In selling the vision for Sport Australia’s recent big ‘Move It’ launch nationally, Eyres said one ways she gained permission to do things differently was out-of-category expertise.

“There’s this ability and permission as marketers, when you come in to a different industry or sector, to not take on the norms or pre-existing myths of that category,” she said. “We were also fortunate the Government had articulated a 2030 Sport and Physical activity strategy. We were coming in with that and launched the new brand and program off the back of this 12-year vision and government policy.

“To that short and long-term approach, we have been able to tackle everything from under Sport 2030, and use that as air cover for the transformation.”

A further way Sport Australia is balancing short and long-term is by working with state governments. “We can take that long-term view build brand and position and what we hope to be the next ‘Quit’ or ‘Sun Smart’ initiative, to change the nation. The states then, through short-term activities and programs, are our partners,” Eyres said.  

As a final way of getting buy-in, Eyres noted her team’s ability to sell in behaviour change.

“We have a target to get 210,000 Australian every year to achieve physical activity guidelines in order to achieve our over-arching ambitions. So we can talk about it in very quantifiable behaviour change metrics, and hold ourselves to account,” she said.

“That resonated more in driving the change and getting investment and licence, than potentially doing something more in the language of campaigns or brand. With our board, made up of Olympians and investment bankers, you have to sell in with a language that will resonate with them.”  

Belan saw sophistication of performance marketing in terms of targeting and measurement as key to their dominance and agreed it was difficult to sell in a broader and more strategic brand approach.  

“In retail, we’re often looking at trading numbers by the day, even by the hour. So you want to show what you’re doing is effective. But I’m also a proponent of brand health and development. I struggle to find the balance,” she said.

As Belan works on a pitch for Forever New to launch a brand-led program of work in the US, she’ll be investing in pre- and post- research to ensure the numbers back her up. This will include current level of awareness of brand relative to competitors, as well as consideration, attributes and so on.

“And make sure you do the same benchmark study after a campaign to see if you have moved anything. That will help with numbers to show the value of investment,” she said.

One thing Atray has learnt over time is to be very clear in the beginning of the goal. He advocated spending time in the beginning with senior people in the business around what expectations are and verifying if you’re aiming for share gain or behaviour change.

The example he pointed to is Kraft Heinz’s well-established brand, Gravox, which has 82 per cent market share in Australia.

“However, gravy is used mostly only for the roast on a weekend. That’s a dying use case,” Atray said. “We have a beautiful campaign on air right now showing Gravox as hot sauce, not just gravy, and using it among different things.

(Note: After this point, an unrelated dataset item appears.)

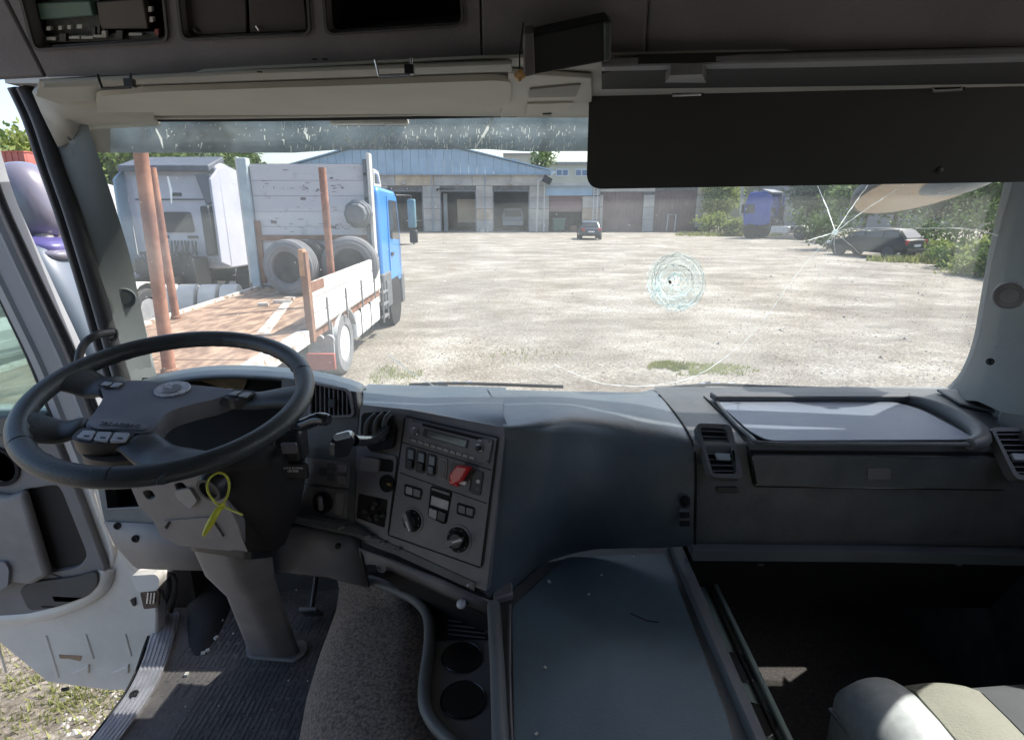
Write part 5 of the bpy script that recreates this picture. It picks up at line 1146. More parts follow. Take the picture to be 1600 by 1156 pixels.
# lower body beneath the pod with its open tray
M().grid([[PT(560, 856, 1.255), PT(610, 874, 1.235), PT(690, 905, 1.19), PT(775, 945, 1.145)], [PT(566, 880, 1.262), PT(612, 885, 1.24), PT(690, 922, 1.195), PT(772, 962, 1.15)], [PT(566, 886, 1.34), PT(612, 892, 1.32), PT(690, 930, 1.28), PT(770, 966, 1.2)]]).build('pod_lower_trim', PANEL, db, smooth=50, solid=.006)
# ------------------------------------------------------------------ POD PANEL
PP = Pl(PT(567, 636, 1.285), PT(790, 672, 1.140), PT(757, 922, 1.145))
pn = PP.n
def pp(pts, h=0): return PP.P(pts, h)
panel(PP, [(564, 632), (640, 640), (790, 668), (786, 700), (760, 924), (650, 878), (553, 842), (557, 700)], -.05, 0, PANEL, 'pod_face', r=.006, bev=.004)
# narrow shift column left: recess with boot, vent-like ring, tray
col = [(570, 700), (625, 712), (618, 770), (609, 838), (556, 818), (562, 740)]
panel(PP, [(566, 704), (622, 712), (607, 832), (553, 812)], .0, .004, PANEL, 'shift_panel', r=.01, holes=[([(568, 712), (617, 718), (616, 738), (566, 732)], .008), ([(562, 770), (608, 780), (603, 824), (558, 808)], .006)])
M().prism(rnd(pp([(568, 712), (617, 718), (616, 738), (566, 732)]), .008), pn, .0005, .0015).build('recess', MATTBLACK, db)
M().prism(rnd(pp([(562, 770), (608, 780), (603, 824), (558, 808)]), .006), pn, .0005, .0015).build('recess', MATTBLACK, db)
panel(PP, [(568, 713), (596, 717), (594, 738), (566, 734)], .002, .009, TRIM, 'coin_holder', r=.005)
R = random.Random(5)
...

“I told the business this is about behaviour change. So you have to believe that attribute I’ll measure is Gravox being used for different types of meals. But changing the behaviour of someone who is 65 years old and using Gravox forever isn’t going to happen with one campaign. You have to give it one, two years because it takes time to change behaviour.

“We have to have the foresight and knowledge to wait for that change to expand the category.”